What the feds or provinces say is of no sematic importance. These are the same pinheads who think an airgun is a firearm. They are just creating useful classification systems for their management purposes. Like the same sex mariages. They write whatever rules they want, their opinions are hardly primary.

Obviously crossbows are a form of archery. So would be truck sized arrow throwing siege engines that fire object the size of a person. It' s pointless to ignore that for good reasons or ill, there is a prejudice against crossbows. Just last night I was watching the Twin Towers (I guess it helps if you' ve read the books). Anyway, when the bad guys breech the gate the first thing they shove through are crossbows, nasty blighters. Of course all the blond good guys have " lonbows" . These prejudices seem to be class based (like Japanese noble' s concerns about firearms ruining all the good fun they were having with swords), and they have carried forward. Also somewhat cultural, Robin Hood vs WIlliam Tell

So let' s talk bowhunting. What is modern bowhunting, other than something defined by the feds and the provs? It' s american style industrial archery, largely. We all know who it goes back to and where it goes forward to. You can imagine you' re part of it if you use a crossbow, if you want, but your dilusional. The only breech in the wall was money. As various founders kicked the bucket, or sold out, their firms started to list crossbows. Welcome to bowhunting!

So run it down for me. How many pope and young listings can you get with a crossbow? Give me the top five big name crossbow hunters? Hum turns out to be a short list?

I like all things that go bang or twang. The legitimacy of the crossbow in regular bow hunting seasons is largely under question because of prejudice, and the fact that it isn' t self-held. I' m sure someone will say the same about a compound. But if you ask people who teach archery how many people can manage their 60-70 pound compounds with 80% letoff, the answer is probably about 5%. Why, because even above average, for the general population, strong people can' t hold at full draw for over 10 seconds without loosing mechanics. Go to a PSE shooter school if you don' t know this. And again why? Let' s say you shoot a recurve, you draw to 70 pounds, and release. We ain' t talking Olympic sight archery here, where you need to be seriously strong to hold at full draw. Compare that 70# recurve to a 70# compound/cam. The pull to full draw requires more energy on the compound, and you have to hold it there, it doesn' t mater that the holding weight is just 14+ pounds. You' re still working harder than the recurve. And the recurve also uses limb tip geometry to reduce holding weight at full draw. Feel the tradition.

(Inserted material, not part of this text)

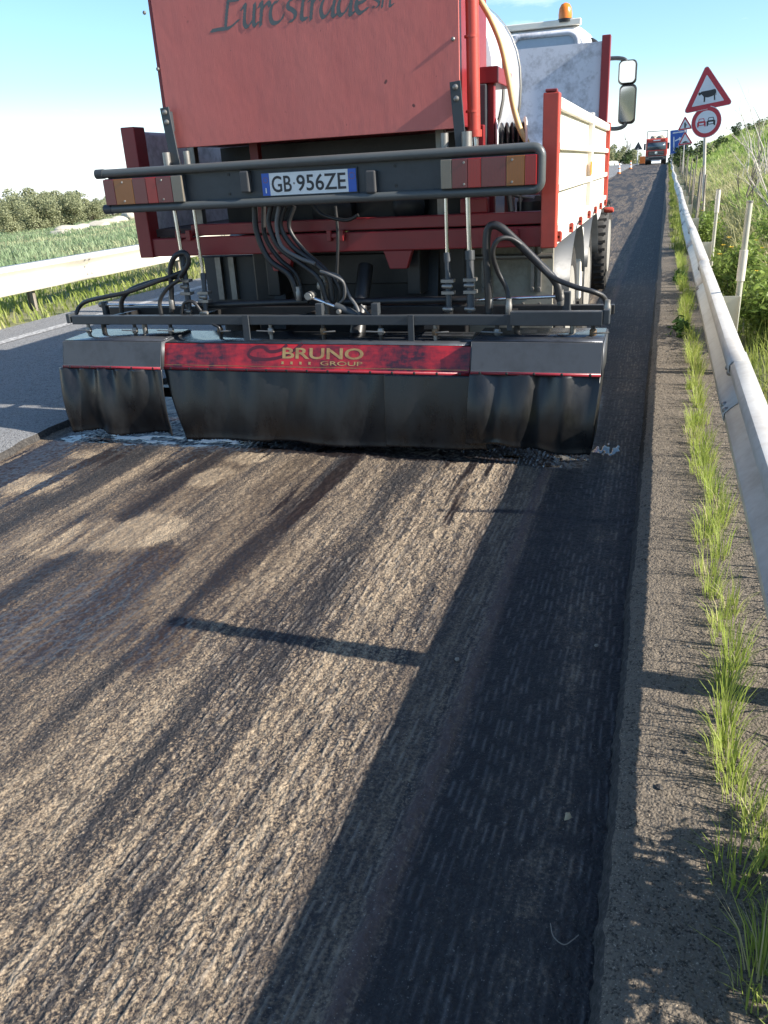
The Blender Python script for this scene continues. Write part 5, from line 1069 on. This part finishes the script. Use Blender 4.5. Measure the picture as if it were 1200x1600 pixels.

This holding weight thing cuts two ways: In favour of crossbows, the vast majority of " real" archers can' t fully handle their bows. Against, the average crossbow is taking advantage of the bow locking at full draw, or should be.

The nock on crossbows right now is the idea their users don' t know much. The real issue, if in fact there is one, is that if skillfuly used they would be tacticaly quite a different animal, and capable of diferent things.

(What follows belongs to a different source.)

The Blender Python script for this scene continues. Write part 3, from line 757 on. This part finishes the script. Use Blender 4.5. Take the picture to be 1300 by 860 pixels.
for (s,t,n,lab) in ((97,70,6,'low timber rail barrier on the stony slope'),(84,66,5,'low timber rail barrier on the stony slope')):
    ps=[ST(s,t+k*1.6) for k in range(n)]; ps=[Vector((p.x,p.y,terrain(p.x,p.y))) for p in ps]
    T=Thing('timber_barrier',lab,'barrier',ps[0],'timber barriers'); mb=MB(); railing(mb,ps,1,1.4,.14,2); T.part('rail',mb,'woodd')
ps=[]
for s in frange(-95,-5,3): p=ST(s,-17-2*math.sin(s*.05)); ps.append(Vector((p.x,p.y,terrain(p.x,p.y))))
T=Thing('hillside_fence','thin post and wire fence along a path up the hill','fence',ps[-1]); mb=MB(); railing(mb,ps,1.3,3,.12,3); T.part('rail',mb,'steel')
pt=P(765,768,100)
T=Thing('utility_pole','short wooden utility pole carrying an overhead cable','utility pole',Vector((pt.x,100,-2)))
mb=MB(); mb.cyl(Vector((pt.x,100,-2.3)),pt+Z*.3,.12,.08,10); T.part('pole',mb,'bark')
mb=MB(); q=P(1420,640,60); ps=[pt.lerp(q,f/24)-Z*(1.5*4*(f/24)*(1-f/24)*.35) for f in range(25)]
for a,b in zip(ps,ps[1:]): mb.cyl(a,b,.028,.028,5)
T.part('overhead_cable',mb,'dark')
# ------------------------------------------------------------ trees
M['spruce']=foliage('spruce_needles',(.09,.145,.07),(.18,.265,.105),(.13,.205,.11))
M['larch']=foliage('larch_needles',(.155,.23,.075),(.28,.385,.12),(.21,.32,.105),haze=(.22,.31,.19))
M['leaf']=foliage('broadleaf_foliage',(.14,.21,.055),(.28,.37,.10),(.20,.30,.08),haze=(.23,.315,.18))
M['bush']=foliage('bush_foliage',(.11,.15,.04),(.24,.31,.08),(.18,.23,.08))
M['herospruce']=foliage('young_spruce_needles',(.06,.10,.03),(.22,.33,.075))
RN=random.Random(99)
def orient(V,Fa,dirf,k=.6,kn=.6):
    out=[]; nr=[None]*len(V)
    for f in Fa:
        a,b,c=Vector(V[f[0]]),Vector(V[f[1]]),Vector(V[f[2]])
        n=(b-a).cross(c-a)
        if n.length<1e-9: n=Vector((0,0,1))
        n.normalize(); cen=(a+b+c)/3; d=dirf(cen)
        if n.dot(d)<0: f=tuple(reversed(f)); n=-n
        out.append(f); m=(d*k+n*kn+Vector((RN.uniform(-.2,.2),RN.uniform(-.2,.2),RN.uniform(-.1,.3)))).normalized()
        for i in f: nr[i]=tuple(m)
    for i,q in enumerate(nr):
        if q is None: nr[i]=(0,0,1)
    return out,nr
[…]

On safety, I haven' t seen anyone hurt with either type of bow, but... I' m less worried about the odd arrow discharged into the ceilling of a range, than bows that are always loaded, in the same sense as a gun. Those high flyers are part of the reason we have ranges, and stores; to let the punters make fools of themselves, and gradualy learn what they can really handle. I guarantee you that kind of stuff isn' t tolerated outdoors where the big folk play.